Assumiremos também, como princípio, dois pressupostos baseados em
idéias de Georges Snyders
5
: primeiro a de que a educação pode ser pensada
como um processo que deve promover o acesso das pessoas à cultura elaborada,
um processo de transcendência da cultura primeira, do senso comum, de modo a
atingir um estágio de compreensão ampliada do mundo em que vivem e de si
mesmos; segundo, a de que o ensino deve ser um processo prazeiroso, que dê
alegria aos estudantes e professores, um prazer pela maior compreensão da
realidade fornecida pela cultura elaborada, que, ao mesmo tempo, represente uma
continuidade das alegrias da cultura primeira, mas também uma ruptura com o seu
horizonte estreito e imediato .
A preocupação de Snyders, como a de Freire, também é essencialmente
existencial, e suas idéias nos parecem extremamente pertinentes no caso do
ensino de Astronomia: como vimos, boa parte do conhecimento das crianças e
professores é ingênuo, baseado no senso comum, cabendo, sem dúvida à escola
o papel de promover uma superação, uma transcendência do mesmo, o acesso à
cultura elaborada, à visão do universo e de nossa posição dentro dele
descortinada pela ciência. A meta de um ensino prazeiroso também é
extremamente factível no caso da Astronomia, cujo objeto de estudo, o céu,
notoriamente, desperta interesse e fascínio na maioria das pessoas.

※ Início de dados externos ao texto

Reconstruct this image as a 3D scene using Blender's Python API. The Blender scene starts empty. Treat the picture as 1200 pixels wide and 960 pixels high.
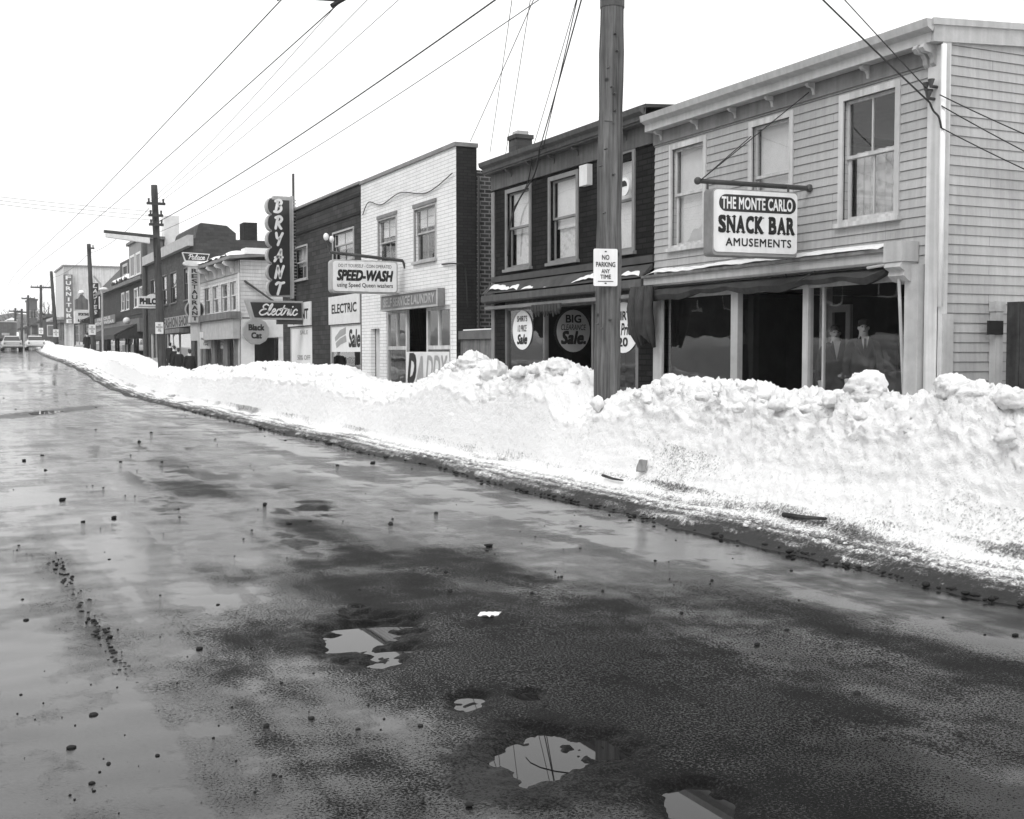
import bpy, math, random
import numpy as np
from mathutils import Vector, Matrix, noise as mn
R = math.radians
random.seed(7)
scene = bpy.context.scene
col = scene.collection

# ------------------------------------------------------------------ camera
EYE = 1.6
PITCH = math.atan(65/1400); YAW = math.atan(660/1400)
cd = bpy.data.cameras.new('camera'); cam = bpy.data.objects.new('camera', cd); col.objects.link(cam)
cam.location = (0, 0, EYE); cam.rotation_euler = (R(90)-PITCH, 0, -YAW)
cd.lens = 36*1400/1200; cd.sensor_width = 36; cd.clip_end = 6000; cd.clip_start = .05
scene.camera = cam
CM = cam.rotation_euler.to_matrix()
def ray(px, py): return CM @ Vector(((px-600)/1400, (480-py)/1400, -1))
def onX(px, py, X):
    d = ray(px, py); t = X/d.x; return Vector((X, d.y*t, EYE+d.z*t))
def onY(px, py, Y):
    d = ray(px, py); t = Y/d.y; return Vector((d.x*t, Y, EYE+d.z*t))
def onZ(px, py, z=0.0):
    d = ray(px, py); t = (z-EYE)/d.z; return Vector((d.x*t, d.y*t, z))

GY = [-60, 44, 52, 58, 66, 80, 100, 135, 200, 300, 600]
GZ = [0, 0, .12, .35, .75, 1.1, 1.4, 2.0, 3.2, 5.5, 12]
def gz(Y): return float(np.interp(Y, GY, GZ))
def shift(Y): return 0.0 if Y < 50 else .0003*(Y-50)**2

# ------------------------------------------------------------------ materials
MATS = {}
def newmat(name):
    m = bpy.data.materials.new(name); m.use_nodes = True
    nt = m.node_tree; b = nt.nodes['Principled BSDF']
    return m, nt, b
def N(nt, t, **kw):
    n = nt.nodes.new(t)
    for k, v in kw.items():
        if k in n.inputs: n.inputs[k].default_value = v
        else: setattr(n, k, v)
    return n
def g(v): return (v, v, v, 1)
def ramp(nt, src, pts):
    r = nt.nodes.new('ShaderNodeValToRGB'); e = r.color_ramp.elements
    while len(e) < len(pts): e.new(.5)
    for i, (p, v) in enumerate(pts): e[i].position = p; e[i].color = g(v)
    nt.links.new(src, r.inputs[0]); return r
def mixf(nt, a, b, fac, mode='MIX'):
    m = nt.nodes.new('ShaderNodeMix'); m.data_type = 'RGBA'; m.blend_type = mode
    for s, v in ((6, a), (7, b), (0, fac)):
        if hasattr(v, 'is_linked') or hasattr(v, 'links'): nt.links.new(v, m.inputs[s])
        else: m.inputs[s].default_value = g(v) if s else v
    return m.outputs[2]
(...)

Assumimos assim que o objetivo principal do ensino de Astronomia no
ensino fundamental não deva ser simplesmente a tradicional aprendizagem dos
conceitos científicos, embora, evidentemente, isto faça parte, mas antes fazer com
que os estudantes percebam (tomem consciência de) como a natureza é bela,
interessante e desconhecida; e, em decorrência, que vale a pena engajar-se na
aventura de seu conhecimento, de acesso à compreensão científica, que isso traz
alegria e proporciona uma visão ampliada, um desvelamento de nossa posição no
5
SNYDERS, 1988.
257
universo, de nosso planeta, do tempo e do espaço em grande escala em que
vivemos, ou seja, da moldura cósmica onde se desenrola o drama humano.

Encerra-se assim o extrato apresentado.